Trotwood lures independent restaurants


Trotwood lures independent restaurants

Food is returning to Trotwood with the opening or planned opening of three new restaurants within a year.

It began with Taste - a “fine dining” experience - taking over the old Applebee’s on Shiloh Springs Road last October. Last week, Jerseyz, a “family friendly” bar and grille with partners Carl Johnson and chief chef Delvin Parks, opened in the old Bill Knapps building on Salem Avenue.

As soon as September, a Taqueria Mixteca will open in the old California Kitchen building, which previously housed a Pizza Hut, on Shiloh Springs in front of the old Best Buy store.

Francisco (Paco) Mejia and his family would be opening their second area restaurant. They already operate a Taqueria Mixteca on East Third Street in Dayton.

That’s three independently-owned restaurants in Trotwood opening within a year, and Johnson, for one, wants to see the competition continue.

“Taste is back there, and (Mixteca) is coming there and I want to have them all around us,” said Johnson, a Trotwood high school grad, pointing to the new food locations. “I want to have restaurants all around us. I really do. This is just too good. The economy, yeah, we’re going through hard times. But this is home.

“We lost GM, we lost the truck and bus plant. We need to create jobs. When people ask, ‘What are you doing?’ and you say, ‘I’m staying out of the way.’ No, we need to get in the way. The good lord blessed us with talent and we need to help.”

Jerseyz already has hired about 40 employees (both full and part time) and wants to get that number to 48. Mixteca plans to hire four to five initially. Staff at Taste numbers between 20 and 25.

Carl Daugherty, Trotwood’s director of planning and zoning, spent about a year trying to lure Mixteca to the area.

“Our ability to attract national chains is limited,” Daugherty said. “So we’re trying to attract quality independent restaurants.

“There’s a whole market here really being under served. I’ve eaten (at Mixteca). It’s very good. And there is an opportunity here.”

While Taste, with an ownership group led by Jason Thomas, who also grew up in Trotwood, focuses on fine dining with a jazz band at night, Jerseyz, despite its name, wants to be a bar and grill not a sports bar.

Featuring jerseys of famous area athletes hanging on the walls, Johnson wants his place to cater to a wide range of customers.

“We’re not a sports bar,” Johnson said. “We’re not a hangout. We want families to come in here. We want seniors. You’ll be able to come here with kids and have a sit-down meal. You’ll be able to come with a date and have a romantic meal.

“In the bar area, we have more TVs. In the side rooms, we have a couple. If you want to see a game, you’ll be able to do that.”

Mejia has operated Mixteca on East Third Street for seven years after remodeling an old Burger Chef building.
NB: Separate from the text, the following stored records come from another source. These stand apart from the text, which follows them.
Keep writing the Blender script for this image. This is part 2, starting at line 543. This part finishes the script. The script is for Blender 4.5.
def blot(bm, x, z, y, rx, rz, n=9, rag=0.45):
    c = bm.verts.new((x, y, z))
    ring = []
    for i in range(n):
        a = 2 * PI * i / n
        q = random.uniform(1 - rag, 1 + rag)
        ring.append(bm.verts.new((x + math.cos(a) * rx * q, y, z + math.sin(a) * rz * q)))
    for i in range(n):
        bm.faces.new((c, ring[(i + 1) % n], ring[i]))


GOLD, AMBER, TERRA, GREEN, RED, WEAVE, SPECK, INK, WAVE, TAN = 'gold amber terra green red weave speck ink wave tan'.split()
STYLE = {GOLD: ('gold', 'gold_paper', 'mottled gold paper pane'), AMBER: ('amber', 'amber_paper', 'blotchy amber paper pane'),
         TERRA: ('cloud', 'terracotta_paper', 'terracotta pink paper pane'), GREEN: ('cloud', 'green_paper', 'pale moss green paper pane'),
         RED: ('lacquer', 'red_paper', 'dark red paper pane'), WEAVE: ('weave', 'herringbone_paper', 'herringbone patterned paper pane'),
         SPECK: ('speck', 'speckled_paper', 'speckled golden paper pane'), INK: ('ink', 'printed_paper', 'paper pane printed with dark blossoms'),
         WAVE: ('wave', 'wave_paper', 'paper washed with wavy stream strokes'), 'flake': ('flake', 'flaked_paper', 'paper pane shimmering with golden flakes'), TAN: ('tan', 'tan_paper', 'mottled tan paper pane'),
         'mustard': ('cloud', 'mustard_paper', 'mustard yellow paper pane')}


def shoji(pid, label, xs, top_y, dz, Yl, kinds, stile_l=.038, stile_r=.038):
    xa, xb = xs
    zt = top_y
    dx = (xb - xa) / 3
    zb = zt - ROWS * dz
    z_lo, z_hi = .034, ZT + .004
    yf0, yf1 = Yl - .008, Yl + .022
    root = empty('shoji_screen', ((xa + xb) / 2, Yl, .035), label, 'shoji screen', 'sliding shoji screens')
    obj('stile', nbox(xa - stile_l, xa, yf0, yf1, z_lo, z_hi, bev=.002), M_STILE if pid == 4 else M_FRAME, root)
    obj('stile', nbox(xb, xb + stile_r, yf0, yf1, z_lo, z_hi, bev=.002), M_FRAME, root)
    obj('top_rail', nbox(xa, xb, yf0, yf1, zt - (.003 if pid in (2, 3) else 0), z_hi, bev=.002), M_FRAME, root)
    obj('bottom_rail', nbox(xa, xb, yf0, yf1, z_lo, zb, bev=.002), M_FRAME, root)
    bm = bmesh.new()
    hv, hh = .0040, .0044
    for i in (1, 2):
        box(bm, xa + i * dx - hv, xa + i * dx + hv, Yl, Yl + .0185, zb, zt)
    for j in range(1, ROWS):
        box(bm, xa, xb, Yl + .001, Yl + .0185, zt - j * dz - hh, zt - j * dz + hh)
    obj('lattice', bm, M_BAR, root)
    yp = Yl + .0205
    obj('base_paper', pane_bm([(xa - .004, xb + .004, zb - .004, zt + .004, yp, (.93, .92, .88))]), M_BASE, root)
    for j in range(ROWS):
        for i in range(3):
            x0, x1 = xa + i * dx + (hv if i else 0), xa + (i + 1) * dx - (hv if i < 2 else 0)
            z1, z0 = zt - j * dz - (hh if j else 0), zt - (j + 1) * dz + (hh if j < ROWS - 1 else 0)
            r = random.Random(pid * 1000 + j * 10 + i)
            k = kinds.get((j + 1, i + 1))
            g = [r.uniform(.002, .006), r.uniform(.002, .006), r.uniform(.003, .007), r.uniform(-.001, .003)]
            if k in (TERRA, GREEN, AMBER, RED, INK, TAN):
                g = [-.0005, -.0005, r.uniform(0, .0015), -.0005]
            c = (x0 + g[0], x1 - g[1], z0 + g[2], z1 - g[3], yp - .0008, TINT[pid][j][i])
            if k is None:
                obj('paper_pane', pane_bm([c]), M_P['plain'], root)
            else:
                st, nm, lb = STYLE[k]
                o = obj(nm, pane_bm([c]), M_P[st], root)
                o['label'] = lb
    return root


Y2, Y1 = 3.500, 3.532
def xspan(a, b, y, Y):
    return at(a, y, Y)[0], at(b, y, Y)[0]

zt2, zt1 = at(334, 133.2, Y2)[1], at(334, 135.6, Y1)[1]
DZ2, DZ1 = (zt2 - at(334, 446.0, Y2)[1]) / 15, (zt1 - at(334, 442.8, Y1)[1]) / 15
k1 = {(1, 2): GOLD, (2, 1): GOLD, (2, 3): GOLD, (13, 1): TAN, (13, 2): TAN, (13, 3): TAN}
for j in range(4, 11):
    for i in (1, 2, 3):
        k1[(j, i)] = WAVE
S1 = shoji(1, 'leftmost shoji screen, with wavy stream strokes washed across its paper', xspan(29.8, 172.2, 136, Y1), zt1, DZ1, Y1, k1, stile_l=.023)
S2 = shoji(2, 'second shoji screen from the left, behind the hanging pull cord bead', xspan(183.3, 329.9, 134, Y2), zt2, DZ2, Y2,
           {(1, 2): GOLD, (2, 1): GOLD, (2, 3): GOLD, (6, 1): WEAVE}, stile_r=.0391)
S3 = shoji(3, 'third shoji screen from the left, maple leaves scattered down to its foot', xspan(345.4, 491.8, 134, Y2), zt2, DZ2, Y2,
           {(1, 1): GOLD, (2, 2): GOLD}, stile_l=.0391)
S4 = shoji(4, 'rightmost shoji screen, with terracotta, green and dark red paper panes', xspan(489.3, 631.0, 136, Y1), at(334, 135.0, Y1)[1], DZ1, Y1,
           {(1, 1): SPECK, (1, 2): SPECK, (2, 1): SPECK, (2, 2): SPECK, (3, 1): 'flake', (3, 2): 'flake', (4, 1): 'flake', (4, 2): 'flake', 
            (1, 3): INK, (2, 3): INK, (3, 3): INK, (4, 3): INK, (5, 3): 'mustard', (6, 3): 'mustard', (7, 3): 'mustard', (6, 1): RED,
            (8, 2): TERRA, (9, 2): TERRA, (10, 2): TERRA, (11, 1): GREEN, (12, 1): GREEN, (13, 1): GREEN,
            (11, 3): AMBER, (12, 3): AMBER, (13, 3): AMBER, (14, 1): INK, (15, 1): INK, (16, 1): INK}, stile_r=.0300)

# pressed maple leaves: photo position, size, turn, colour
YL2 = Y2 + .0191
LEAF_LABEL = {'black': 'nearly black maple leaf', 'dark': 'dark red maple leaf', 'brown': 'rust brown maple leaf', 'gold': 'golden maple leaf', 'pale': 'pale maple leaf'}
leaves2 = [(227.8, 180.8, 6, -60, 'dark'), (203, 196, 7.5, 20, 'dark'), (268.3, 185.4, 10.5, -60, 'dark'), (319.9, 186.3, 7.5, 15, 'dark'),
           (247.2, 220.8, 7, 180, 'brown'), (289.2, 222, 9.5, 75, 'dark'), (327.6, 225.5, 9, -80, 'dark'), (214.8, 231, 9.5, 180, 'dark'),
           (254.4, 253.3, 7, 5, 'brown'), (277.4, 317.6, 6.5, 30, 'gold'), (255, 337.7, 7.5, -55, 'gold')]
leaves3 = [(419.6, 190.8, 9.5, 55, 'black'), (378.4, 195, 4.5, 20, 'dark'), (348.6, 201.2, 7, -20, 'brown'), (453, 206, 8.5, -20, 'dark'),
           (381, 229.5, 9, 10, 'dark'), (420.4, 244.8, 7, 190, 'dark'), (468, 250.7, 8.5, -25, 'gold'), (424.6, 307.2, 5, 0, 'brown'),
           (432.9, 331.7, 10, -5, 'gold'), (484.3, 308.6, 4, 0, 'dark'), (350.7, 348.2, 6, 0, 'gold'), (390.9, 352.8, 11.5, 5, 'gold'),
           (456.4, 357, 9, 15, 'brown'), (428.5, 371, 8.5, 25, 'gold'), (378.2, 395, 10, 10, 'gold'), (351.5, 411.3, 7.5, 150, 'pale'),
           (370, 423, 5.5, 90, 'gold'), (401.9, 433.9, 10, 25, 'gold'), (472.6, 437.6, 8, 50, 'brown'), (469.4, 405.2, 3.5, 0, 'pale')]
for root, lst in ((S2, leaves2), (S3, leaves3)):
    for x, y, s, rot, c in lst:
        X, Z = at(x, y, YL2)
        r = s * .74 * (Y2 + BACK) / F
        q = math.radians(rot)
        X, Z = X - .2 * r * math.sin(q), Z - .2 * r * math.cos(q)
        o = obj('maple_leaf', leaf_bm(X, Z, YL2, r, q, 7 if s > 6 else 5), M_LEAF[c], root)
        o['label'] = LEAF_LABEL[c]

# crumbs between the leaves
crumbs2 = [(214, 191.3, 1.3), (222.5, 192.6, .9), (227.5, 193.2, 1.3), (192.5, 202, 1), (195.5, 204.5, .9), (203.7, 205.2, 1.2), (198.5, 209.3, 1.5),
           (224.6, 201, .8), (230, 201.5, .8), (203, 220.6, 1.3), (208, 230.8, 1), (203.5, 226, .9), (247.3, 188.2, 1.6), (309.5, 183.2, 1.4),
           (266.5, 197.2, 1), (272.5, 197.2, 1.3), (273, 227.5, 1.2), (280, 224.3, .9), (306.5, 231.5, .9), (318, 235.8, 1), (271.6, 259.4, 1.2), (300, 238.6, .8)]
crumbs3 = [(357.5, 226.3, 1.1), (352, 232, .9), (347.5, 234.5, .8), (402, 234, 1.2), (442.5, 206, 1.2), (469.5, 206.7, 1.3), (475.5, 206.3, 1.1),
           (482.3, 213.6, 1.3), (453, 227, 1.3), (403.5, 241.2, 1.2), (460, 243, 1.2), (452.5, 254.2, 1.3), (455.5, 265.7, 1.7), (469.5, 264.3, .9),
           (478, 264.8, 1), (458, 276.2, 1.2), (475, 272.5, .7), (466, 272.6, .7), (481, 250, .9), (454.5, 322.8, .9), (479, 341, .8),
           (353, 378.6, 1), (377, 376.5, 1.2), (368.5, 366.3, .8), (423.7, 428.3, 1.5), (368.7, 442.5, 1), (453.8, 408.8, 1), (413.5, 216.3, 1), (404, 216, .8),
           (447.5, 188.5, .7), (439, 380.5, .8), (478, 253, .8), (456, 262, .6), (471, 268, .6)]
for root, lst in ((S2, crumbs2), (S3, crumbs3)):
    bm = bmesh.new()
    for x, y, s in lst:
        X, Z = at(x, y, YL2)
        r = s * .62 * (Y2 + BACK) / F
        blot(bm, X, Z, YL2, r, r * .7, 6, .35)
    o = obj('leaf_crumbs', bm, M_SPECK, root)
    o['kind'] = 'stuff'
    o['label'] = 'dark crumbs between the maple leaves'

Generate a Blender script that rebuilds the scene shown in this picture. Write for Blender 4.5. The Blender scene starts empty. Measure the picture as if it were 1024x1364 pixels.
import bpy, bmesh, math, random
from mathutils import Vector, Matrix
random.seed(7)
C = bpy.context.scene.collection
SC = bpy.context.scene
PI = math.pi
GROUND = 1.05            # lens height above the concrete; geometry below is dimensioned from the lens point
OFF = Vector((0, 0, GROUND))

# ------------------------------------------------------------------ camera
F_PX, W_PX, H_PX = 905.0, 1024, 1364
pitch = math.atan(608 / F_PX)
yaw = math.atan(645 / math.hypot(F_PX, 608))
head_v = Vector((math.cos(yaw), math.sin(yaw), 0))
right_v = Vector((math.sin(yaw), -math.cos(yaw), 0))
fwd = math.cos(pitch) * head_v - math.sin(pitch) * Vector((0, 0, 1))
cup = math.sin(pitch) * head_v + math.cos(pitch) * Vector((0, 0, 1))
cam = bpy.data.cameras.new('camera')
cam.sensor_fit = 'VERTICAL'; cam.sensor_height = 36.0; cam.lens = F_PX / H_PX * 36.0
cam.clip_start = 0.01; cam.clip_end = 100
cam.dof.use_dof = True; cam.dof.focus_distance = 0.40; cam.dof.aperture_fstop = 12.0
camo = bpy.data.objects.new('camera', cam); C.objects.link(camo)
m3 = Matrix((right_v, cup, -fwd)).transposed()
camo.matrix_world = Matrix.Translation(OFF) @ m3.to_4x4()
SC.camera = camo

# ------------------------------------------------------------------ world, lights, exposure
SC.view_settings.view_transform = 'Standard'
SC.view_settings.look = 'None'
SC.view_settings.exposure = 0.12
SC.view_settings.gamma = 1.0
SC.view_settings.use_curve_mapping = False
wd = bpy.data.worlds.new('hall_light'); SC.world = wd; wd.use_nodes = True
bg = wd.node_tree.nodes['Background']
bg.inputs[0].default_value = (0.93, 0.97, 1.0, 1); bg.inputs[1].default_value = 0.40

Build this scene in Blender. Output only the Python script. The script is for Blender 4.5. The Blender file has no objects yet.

Originally from Mexico, his family migrated to Chicago, then Oklahoma City, and finally to Dayton.

“I looked for a big Hispanic market,” Mejia said. “So we opened here. All of the sudden, I find Americans in here. We focused on Hispanics. It didn’t work out that way.”

About a year ago, Trotwood came calling and wanted to know if Mejia wanted to open another location.

“We said we’d give it a try,” Mejia said. “Maybe that (location) isn’t what it was, but it will get better. We’re not moving. We’re keeping this location, too. And we’ll have a liquor license in Trotwood.”

Said Johnson: “People around here deserve more. What we’re trying to do is bring some life back.”